When you write a paper, you typically pursue several goals. One is to publish it in a good journal in order to get recognition for your work. The other is to get read and have an impact (and get citations). While publishing in a good journal may help you achieve the second goal, this is not necessarily so as the access to most journal articles is restricted by subscriptions. One way around this is to make some version of your work available in other ways. This is referred to as self-archiving.
This can be done in several ways, greatly helped by the availability of the Internet:
- Have a copy on your web page.
- Have a copy in your local working paper series.
- Have a copy in your institutional repository, usually managed by the library.
- Host a copy elsewhere.
The first solution is clearly not efficient, as people would only find your work there by chance. This would also be the case for the other solutions, but there are good ways to make such works more widely available, RePEc being a major one. Indeed, once a working paper series is indexed in RePEc, it will be available in thematic search engines dedicated to Economics (EconPapers and IDEAS), disseminated through mailing lists and RSS (NEP) and further pushed to other indexers (Econlit, Google Scholar, OAISTER), etc.). But for this to happen, the working paper series would need to be indexed in RePEc (instructions). The same applies to an institutional repository (see more about that).
If these options are not available, the paper can be hosted elsewhere. For RePEc, the Munich Personal RePEc Archive is ready to accept uploads, and has in a couple of years accepted more 8000 papers, including quite a few older ones that researchers wanted to make available to anyone. Another option is SSRN, but this archive does not participate in RePEc.
Regarding self-archiving, the most frequent asked questions is: am I violating a copyright when uploading somewhere a working paper? The short answer is that in the vast majority of cases, no copyright that you may have signed away to a publisher is violated by uploading a pre-print, i.e., a previous version of your work. In many cases, it is sufficient that the working paper simply does not have the published layout, or that it not be the final version. Many publishers even allow post-prints, that is, uploads of final versions onto institutional repositories, as these are more and more mandated by institutions and sponsors. To check what the policy of each publisher is, consult SHERPA/RoMEO. Only in very rare cases does a working paper need to be withdrawn once published in a journal.

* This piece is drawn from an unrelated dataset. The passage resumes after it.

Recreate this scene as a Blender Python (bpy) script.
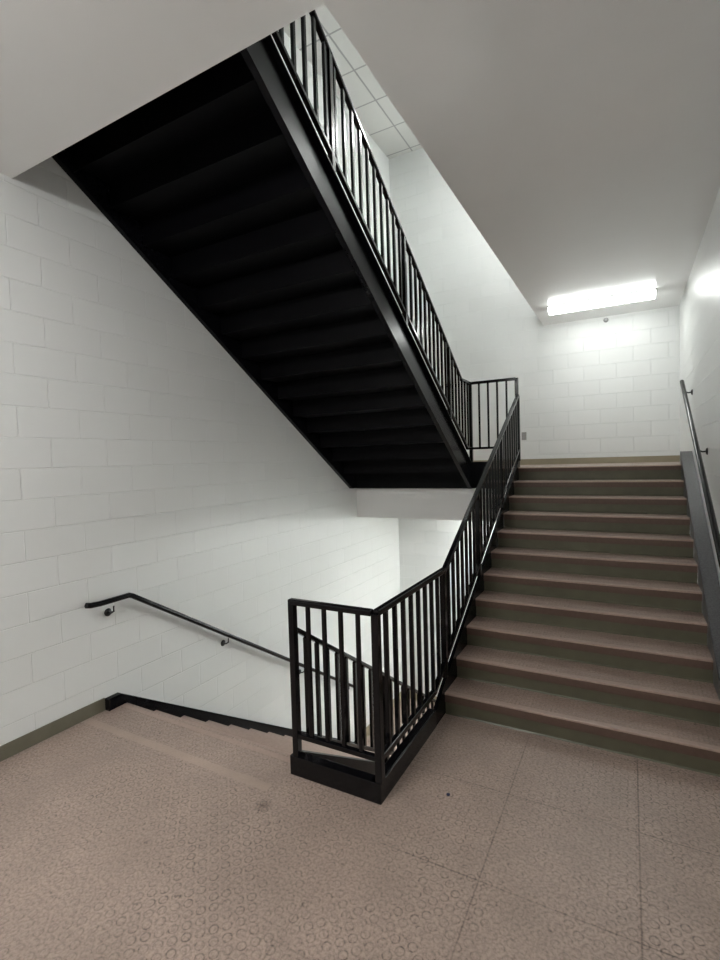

Note that when both a self-archived and a published version of a paper are listed in RePEc with the same title, and both are present in an author’s profile, RePEc will link between them. This allows the reader to find where a working paper was ultimately published, or to read a paper hidden behind a journal’s subscription wall. Thus authors: never remove from your profile works that you have authored.
Finally, for more about self-archiving, check out the Self-Archiving FAQ hosted by e-prints.